→ Problem details
Write out all of the lines below, exactly and completely.

** START OF Records for this task **

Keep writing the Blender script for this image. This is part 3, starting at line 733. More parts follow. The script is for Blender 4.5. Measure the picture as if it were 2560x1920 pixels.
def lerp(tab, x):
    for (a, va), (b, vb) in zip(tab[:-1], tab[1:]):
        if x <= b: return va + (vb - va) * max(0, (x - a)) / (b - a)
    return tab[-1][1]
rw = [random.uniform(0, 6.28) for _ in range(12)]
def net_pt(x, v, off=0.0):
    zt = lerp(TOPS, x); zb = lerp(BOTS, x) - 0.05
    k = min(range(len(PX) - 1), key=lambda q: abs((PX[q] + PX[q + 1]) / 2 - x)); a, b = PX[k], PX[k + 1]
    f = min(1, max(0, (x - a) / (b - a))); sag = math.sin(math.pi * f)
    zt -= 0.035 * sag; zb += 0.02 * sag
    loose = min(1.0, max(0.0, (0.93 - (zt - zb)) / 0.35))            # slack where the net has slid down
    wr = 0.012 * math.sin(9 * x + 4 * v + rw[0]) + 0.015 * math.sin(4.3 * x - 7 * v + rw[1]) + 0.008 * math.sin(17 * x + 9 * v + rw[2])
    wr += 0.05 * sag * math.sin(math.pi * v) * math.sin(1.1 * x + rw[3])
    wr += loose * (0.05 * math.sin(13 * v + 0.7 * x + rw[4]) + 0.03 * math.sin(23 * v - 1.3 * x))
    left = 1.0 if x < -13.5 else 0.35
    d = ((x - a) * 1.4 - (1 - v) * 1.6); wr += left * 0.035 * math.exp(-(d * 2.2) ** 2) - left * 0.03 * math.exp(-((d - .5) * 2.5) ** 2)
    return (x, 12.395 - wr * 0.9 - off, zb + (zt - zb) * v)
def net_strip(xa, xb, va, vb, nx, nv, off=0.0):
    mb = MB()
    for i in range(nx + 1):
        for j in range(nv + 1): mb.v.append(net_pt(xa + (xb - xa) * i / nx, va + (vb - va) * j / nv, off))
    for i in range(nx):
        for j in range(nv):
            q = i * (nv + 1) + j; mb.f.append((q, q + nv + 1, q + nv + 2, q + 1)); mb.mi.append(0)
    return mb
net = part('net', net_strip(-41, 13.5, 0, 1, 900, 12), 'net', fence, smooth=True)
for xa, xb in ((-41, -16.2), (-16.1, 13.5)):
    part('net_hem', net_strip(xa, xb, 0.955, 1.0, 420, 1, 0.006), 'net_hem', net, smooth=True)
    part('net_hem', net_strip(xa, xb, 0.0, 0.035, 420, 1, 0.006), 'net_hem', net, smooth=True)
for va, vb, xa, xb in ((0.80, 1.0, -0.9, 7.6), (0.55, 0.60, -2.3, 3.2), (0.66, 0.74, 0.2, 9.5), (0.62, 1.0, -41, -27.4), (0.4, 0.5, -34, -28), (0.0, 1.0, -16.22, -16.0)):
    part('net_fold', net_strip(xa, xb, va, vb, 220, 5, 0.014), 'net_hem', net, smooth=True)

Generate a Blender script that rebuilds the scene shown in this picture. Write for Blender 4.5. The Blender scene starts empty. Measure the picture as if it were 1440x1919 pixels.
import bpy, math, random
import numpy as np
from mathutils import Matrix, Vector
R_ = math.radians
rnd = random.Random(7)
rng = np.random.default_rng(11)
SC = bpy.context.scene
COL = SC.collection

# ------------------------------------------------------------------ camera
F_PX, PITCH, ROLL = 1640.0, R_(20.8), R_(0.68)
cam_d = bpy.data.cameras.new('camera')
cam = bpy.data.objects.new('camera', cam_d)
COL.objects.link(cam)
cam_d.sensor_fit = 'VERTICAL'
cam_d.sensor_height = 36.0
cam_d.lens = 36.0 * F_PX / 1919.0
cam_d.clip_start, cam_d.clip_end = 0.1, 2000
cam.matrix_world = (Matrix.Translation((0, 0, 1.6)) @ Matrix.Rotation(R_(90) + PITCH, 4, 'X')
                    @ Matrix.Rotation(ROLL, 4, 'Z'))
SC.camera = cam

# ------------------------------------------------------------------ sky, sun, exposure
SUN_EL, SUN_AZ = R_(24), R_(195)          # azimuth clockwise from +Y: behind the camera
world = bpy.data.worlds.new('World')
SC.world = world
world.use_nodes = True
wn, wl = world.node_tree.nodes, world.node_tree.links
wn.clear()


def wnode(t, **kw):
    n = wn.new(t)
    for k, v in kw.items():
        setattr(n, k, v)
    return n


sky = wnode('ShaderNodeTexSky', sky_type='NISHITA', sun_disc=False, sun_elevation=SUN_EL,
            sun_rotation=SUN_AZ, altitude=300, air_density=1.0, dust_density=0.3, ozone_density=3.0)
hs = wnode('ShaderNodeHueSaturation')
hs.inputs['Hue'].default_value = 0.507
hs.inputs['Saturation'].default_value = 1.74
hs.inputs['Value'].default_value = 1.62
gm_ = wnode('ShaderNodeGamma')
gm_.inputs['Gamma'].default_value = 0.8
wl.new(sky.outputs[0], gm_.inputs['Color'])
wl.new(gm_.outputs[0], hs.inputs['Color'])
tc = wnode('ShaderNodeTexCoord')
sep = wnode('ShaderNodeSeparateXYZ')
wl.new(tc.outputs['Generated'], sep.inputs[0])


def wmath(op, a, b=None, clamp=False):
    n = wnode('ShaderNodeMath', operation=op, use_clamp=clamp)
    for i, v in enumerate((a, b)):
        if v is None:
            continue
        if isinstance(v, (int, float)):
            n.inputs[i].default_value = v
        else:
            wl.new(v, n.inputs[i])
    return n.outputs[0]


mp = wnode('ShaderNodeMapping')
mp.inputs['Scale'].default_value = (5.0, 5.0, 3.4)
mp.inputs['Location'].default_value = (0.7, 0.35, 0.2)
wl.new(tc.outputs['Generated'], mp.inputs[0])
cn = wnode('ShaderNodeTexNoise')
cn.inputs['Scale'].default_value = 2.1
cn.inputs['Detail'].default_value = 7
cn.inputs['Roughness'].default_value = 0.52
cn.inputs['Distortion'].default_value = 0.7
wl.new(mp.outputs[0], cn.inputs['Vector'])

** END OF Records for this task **

→ Result of the exercise
Keep writing the Blender script for this image. This is part 3, starting at line 733. More parts follow. The script is for Blender 4.5. Measure the picture as if it were 2560x1920 pixels.
def lerp(tab, x):
    for (a, va), (b, vb) in zip(tab[:-1], tab[1:]):
        if x <= b: return va + (vb - va) * max(0, (x - a)) / (b - a)
    return tab[-1][1]
rw = [random.uniform(0, 6.28) for _ in range(12)]
def net_pt(x, v, off=0.0):
    zt = lerp(TOPS, x); zb = lerp(BOTS, x) - 0.05
    k = min(range(len(PX) - 1), key=lambda q: abs((PX[q] + PX[q + 1]) / 2 - x)); a, b = PX[k], PX[k + 1]
    f = min(1, max(0, (x - a) / (b - a))); sag = math.sin(math.pi * f)
    zt -= 0.035 * sag; zb += 0.02 * sag
    loose = min(1.0, max(0.0, (0.93 - (zt - zb)) / 0.35))            # slack where the net has slid down
    wr = 0.012 * math.sin(9 * x + 4 * v + rw[0]) + 0.015 * math.sin(4.3 * x - 7 * v + rw[1]) + 0.008 * math.sin(17 * x + 9 * v + rw[2])
    wr += 0.05 * sag * math.sin(math.pi * v) * math.sin(1.1 * x + rw[3])
    wr += loose * (0.05 * math.sin(13 * v + 0.7 * x + rw[4]) + 0.03 * math.sin(23 * v - 1.3 * x))
    left = 1.0 if x < -13.5 else 0.35
    d = ((x - a) * 1.4 - (1 - v) * 1.6); wr += left * 0.035 * math.exp(-(d * 2.2) ** 2) - left * 0.03 * math.exp(-((d - .5) * 2.5) ** 2)
    return (x, 12.395 - wr * 0.9 - off, zb + (zt - zb) * v)
def net_strip(xa, xb, va, vb, nx, nv, off=0.0):
    mb = MB()
    for i in range(nx + 1):
        for j in range(nv + 1): mb.v.append(net_pt(xa + (xb - xa) * i / nx, va + (vb - va) * j / nv, off))
    for i in range(nx):
        for j in range(nv):
            q = i * (nv + 1) + j; mb.f.append((q, q + nv + 1, q + nv + 2, q + 1)); mb.mi.append(0)
    return mb
net = part('net', net_strip(-41, 13.5, 0, 1, 900, 12), 'net', fence, smooth=True)
for xa, xb in ((-41, -16.2), (-16.1, 13.5)):
    part('net_hem', net_strip(xa, xb, 0.955, 1.0, 420, 1, 0.006), 'net_hem', net, smooth=True)
    part('net_hem', net_strip(xa, xb, 0.0, 0.035, 420, 1, 0.006), 'net_hem', net, smooth=True)
for va, vb, xa, xb in ((0.80, 1.0, -0.9, 7.6), (0.55, 0.60, -2.3, 3.2), (0.66, 0.74, 0.2, 9.5), (0.62, 1.0, -41, -27.4), (0.4, 0.5, -34, -28), (0.0, 1.0, -16.22, -16.0)):
    part('net_fold', net_strip(xa, xb, va, vb, 220, 5, 0.014), 'net_hem', net, smooth=True)

Generate a Blender script that rebuilds the scene shown in this picture. Write for Blender 4.5. The Blender scene starts empty. Measure the picture as if it were 1440x1919 pixels.
import bpy, math, random
import numpy as np
from mathutils import Matrix, Vector
R_ = math.radians
rnd = random.Random(7)
rng = np.random.default_rng(11)
SC = bpy.context.scene
COL = SC.collection

# ------------------------------------------------------------------ camera
F_PX, PITCH, ROLL = 1640.0, R_(20.8), R_(0.68)
cam_d = bpy.data.cameras.new('camera')
cam = bpy.data.objects.new('camera', cam_d)
COL.objects.link(cam)
cam_d.sensor_fit = 'VERTICAL'
cam_d.sensor_height = 36.0
cam_d.lens = 36.0 * F_PX / 1919.0
cam_d.clip_start, cam_d.clip_end = 0.1, 2000
cam.matrix_world = (Matrix.Translation((0, 0, 1.6)) @ Matrix.Rotation(R_(90) + PITCH, 4, 'X')
                    @ Matrix.Rotation(ROLL, 4, 'Z'))
SC.camera = cam

# ------------------------------------------------------------------ sky, sun, exposure
SUN_EL, SUN_AZ = R_(24), R_(195)          # azimuth clockwise from +Y: behind the camera
world = bpy.data.worlds.new('World')
SC.world = world
world.use_nodes = True
wn, wl = world.node_tree.nodes, world.node_tree.links
wn.clear()


def wnode(t, **kw):
    n = wn.new(t)
    for k, v in kw.items():
        setattr(n, k, v)
    return n


sky = wnode('ShaderNodeTexSky', sky_type='NISHITA', sun_disc=False, sun_elevation=SUN_EL,
            sun_rotation=SUN_AZ, altitude=300, air_density=1.0, dust_density=0.3, ozone_density=3.0)
hs = wnode('ShaderNodeHueSaturation')
hs.inputs['Hue'].default_value = 0.507
hs.inputs['Saturation'].default_value = 1.74
hs.inputs['Value'].default_value = 1.62
gm_ = wnode('ShaderNodeGamma')
gm_.inputs['Gamma'].default_value = 0.8
wl.new(sky.outputs[0], gm_.inputs['Color'])
wl.new(gm_.outputs[0], hs.inputs['Color'])
tc = wnode('ShaderNodeTexCoord')
sep = wnode('ShaderNodeSeparateXYZ')
wl.new(tc.outputs['Generated'], sep.inputs[0])


def wmath(op, a, b=None, clamp=False):
    n = wnode('ShaderNodeMath', operation=op, use_clamp=clamp)
    for i, v in enumerate((a, b)):
        if v is None:
            continue
        if isinstance(v, (int, float)):
            n.inputs[i].default_value = v
        else:
            wl.new(v, n.inputs[i])
    return n.outputs[0]


mp = wnode('ShaderNodeMapping')
mp.inputs['Scale'].default_value = (5.0, 5.0, 3.4)
mp.inputs['Location'].default_value = (0.7, 0.35, 0.2)
wl.new(tc.outputs['Generated'], mp.inputs[0])
cn = wnode('ShaderNodeTexNoise')
cn.inputs['Scale'].default_value = 2.1
cn.inputs['Detail'].default_value = 7
cn.inputs['Roughness'].default_value = 0.52
cn.inputs['Distortion'].default_value = 0.7
wl.new(mp.outputs[0], cn.inputs['Vector'])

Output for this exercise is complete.